Dame Vivienne Boyd | |
Birth Name: | Vivienne Myra Lowe |
Birth Date: | 11 April 1926 |
Birth Place: | Lower Hutt, New Zealand |
Death Place: | Lower Hutt, New Zealand |
Children: | 4 |
Education: | Hutt Valley High School |
Alma Mater: | Victoria University College |
Known For: | Community leader |
Dame Vivienne Myra Boyd (née Lowe, 11 April 1926 - 13 July 2011) was a New Zealand woman active in community and public affairs.
Born Vivienne Myra Lowe in Lower Hutt on 11 April 1926, Boyd was the daughter of Winifred and Hugh Lowe.[1] She was educated at Hutt Valley High School from 1940 to 1943, and then studied at Victoria University College, graduating Master of Science with third-class honours in 1948.[1] [2]

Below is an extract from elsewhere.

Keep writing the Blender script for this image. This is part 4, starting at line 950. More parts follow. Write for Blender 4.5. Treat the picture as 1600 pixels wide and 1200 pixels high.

In 1948, she married Robert Macdonald Boyd, and the couple went on to have four children.[1]
She was president of the National Council of Women (1978–1982), a member and later chair of the Consumer Council (1975–1988), and chair of the Abortion Supervisory Committee (1979–1980).
She had active lay leadership roles in the Epuni Baptist Church, and wider New Zealand Baptist roles as president of the Baptist Women’s League (1966–1968), as a member and later convenor of the Public Questions Committee (1967–1972, 1977–1979), as a member of the Baptist Union Council (1970–1985) and as president of the Baptist Union (1984–1985). She was the first woman to hold the latter two positions.
In 1977, Boyd was awarded the Queen Elizabeth II Silver Jubilee Medal.[1] She was appointed a Commander of the Order of the British Empire in the 1983 New Year Honours, and then in the 1986 Queen's Birthday Honours, she was promoted to Dame Commander of the same order, for public and community services.
Boyd died in Lower Hutt in 2011,[3] and was buried in the Taita Old Cemetery.[4] She had been predeceased by her husband, Robert, in 2004.[5]